■ **WHAT THE EXERCISE ASKS**
Every entry below should be transcribed exactly; pictures stay out of the copy.

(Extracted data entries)
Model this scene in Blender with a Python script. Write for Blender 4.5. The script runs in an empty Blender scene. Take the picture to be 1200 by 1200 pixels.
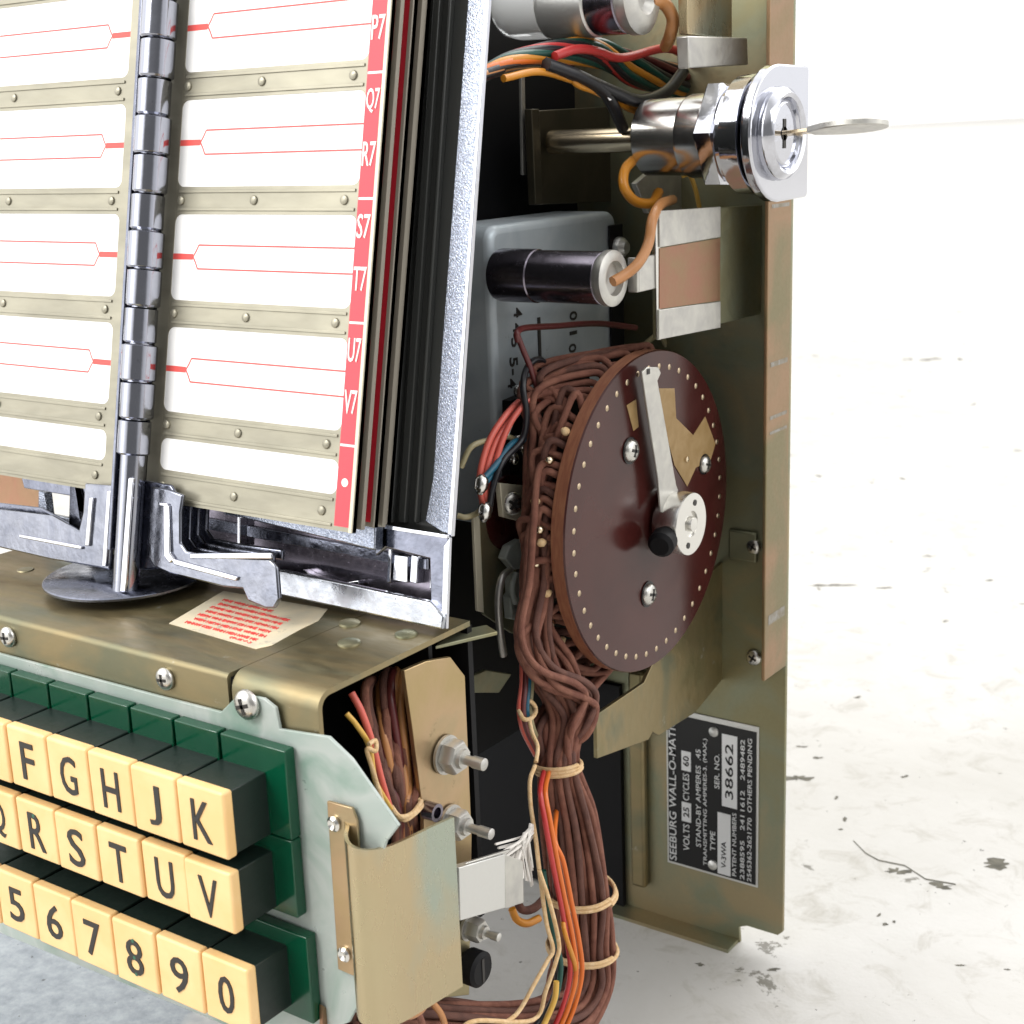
import bpy, bmesh, math, random
from math import sin, cos, pi, radians, tan
from mathutils import Vector, Matrix
random.seed(7)
C = bpy.context.scene.collection
S = bpy.context.scene
# ------------------------------------------------------------------ camera (units are centimetres)
F = 1710.7
YAW, PIT, ROL = radians(35.55), radians(14.76), radians(-2.15)
fw = Vector((-sin(YAW)*cos(PIT), cos(YAW)*cos(PIT), -sin(PIT)))
rt0 = Vector((cos(YAW), sin(YAW), 0)); up0 = rt0.cross(fw)
rt = rt0*cos(ROL)+up0*sin(ROL); up = -rt0*sin(ROL)+up0*cos(ROL)
CAM = Vector((22.0014, -37.9092, 11.7938))
def ray(x, y): return fw + rt*((x-600)/F) - up*((y-600)/F)
def hit(n, d0, x, y):
    d = ray(x, y); n = Vector(n); return CAM + d*((d0-n.dot(CAM))/n.dot(d))
def PX(X, x, y): return hit((1,0,0), X, x, y)
def PY(Y, x, y): return hit((0,1,0), Y, x, y)
def PZ(Z, x, y): return hit((0,0,1), Z, x, y)
LEAN = radians(12)
TS = Vector((1,0,0)); TT = Vector((0,sin(LEAN),cos(LEAN))); TN = Vector((0,-cos(LEAN),sin(LEAN)))   # TN points to the viewer
def TP(s, t, n=0): return Vector((0,-11.9,0)) + TS*s + TT*t + TN*n      # rack coordinates: across, up the slope, out
def PT(n, x, y):   # point of the leaning rack plane at offset n
    return hit(TN, TN.dot(TP(0,0,n)), x, y)
cd = bpy.data.cameras.new('camera'); cam = bpy.data.objects.new('camera', cd); C.objects.link(cam); S.camera = cam
cam.matrix_world = Matrix(((rt.x,up.x,-fw.x,CAM.x),(rt.y,up.y,-fw.y,CAM.y),(rt.z,up.z,-fw.z,CAM.z),(0,0,0,1)))
cd.sensor_width = 36; cd.lens = F/1200*36; cd.clip_start = 1; cd.clip_end = 20000
cd.dof.use_dof = True; cd.dof.focus_distance = 40.5; cd.dof.aperture_fstop = 0.36

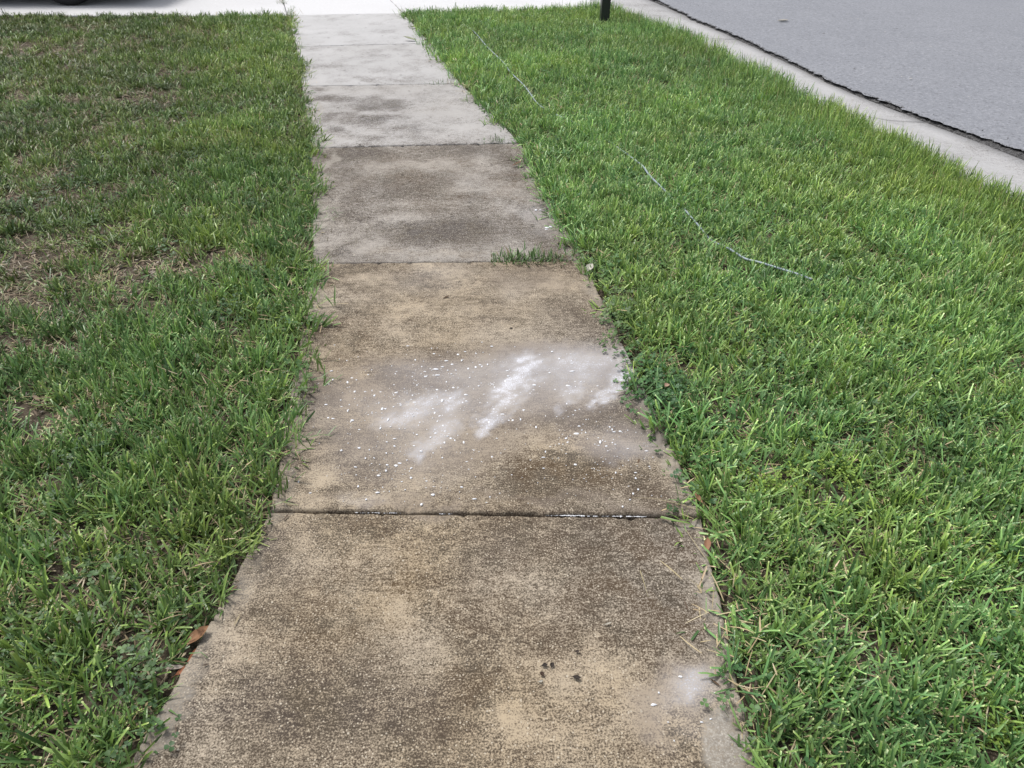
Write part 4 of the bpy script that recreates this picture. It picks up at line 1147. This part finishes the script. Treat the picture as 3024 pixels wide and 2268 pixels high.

■ **PROBLEM SOLUTION**
Model this scene in Blender with a Python script. Write for Blender 4.5. The script runs in an empty Blender scene. Take the picture to be 1200 by 1200 pixels.
import bpy, bmesh, math, random
from math import sin, cos, pi, radians, tan
from mathutils import Vector, Matrix
random.seed(7)
C = bpy.context.scene.collection
S = bpy.context.scene
# ------------------------------------------------------------------ camera (units are centimetres)
F = 1710.7
YAW, PIT, ROL = radians(35.55), radians(14.76), radians(-2.15)
fw = Vector((-sin(YAW)*cos(PIT), cos(YAW)*cos(PIT), -sin(PIT)))
rt0 = Vector((cos(YAW), sin(YAW), 0)); up0 = rt0.cross(fw)
rt = rt0*cos(ROL)+up0*sin(ROL); up = -rt0*sin(ROL)+up0*cos(ROL)
CAM = Vector((22.0014, -37.9092, 11.7938))
def ray(x, y): return fw + rt*((x-600)/F) - up*((y-600)/F)
def hit(n, d0, x, y):
    d = ray(x, y); n = Vector(n); return CAM + d*((d0-n.dot(CAM))/n.dot(d))
def PX(X, x, y): return hit((1,0,0), X, x, y)
def PY(Y, x, y): return hit((0,1,0), Y, x, y)
def PZ(Z, x, y): return hit((0,0,1), Z, x, y)
LEAN = radians(12)
TS = Vector((1,0,0)); TT = Vector((0,sin(LEAN),cos(LEAN))); TN = Vector((0,-cos(LEAN),sin(LEAN)))   # TN points to the viewer
def TP(s, t, n=0): return Vector((0,-11.9,0)) + TS*s + TT*t + TN*n      # rack coordinates: across, up the slope, out
def PT(n, x, y):   # point of the leaning rack plane at offset n
    return hit(TN, TN.dot(TP(0,0,n)), x, y)
cd = bpy.data.cameras.new('camera'); cam = bpy.data.objects.new('camera', cd); C.objects.link(cam); S.camera = cam
cam.matrix_world = Matrix(((rt.x,up.x,-fw.x,CAM.x),(rt.y,up.y,-fw.y,CAM.y),(rt.z,up.z,-fw.z,CAM.z),(0,0,0,1)))
cd.sensor_width = 36; cd.lens = F/1200*36; cd.clip_start = 1; cd.clip_end = 20000
cd.dof.use_dof = True; cd.dof.focus_distance = 40.5; cd.dof.aperture_fstop = 0.36

Write part 4 of the bpy script that recreates this picture. It picks up at line 1147. This part finishes the script. Treat the picture as 3024 pixels wide and 2268 pixels high.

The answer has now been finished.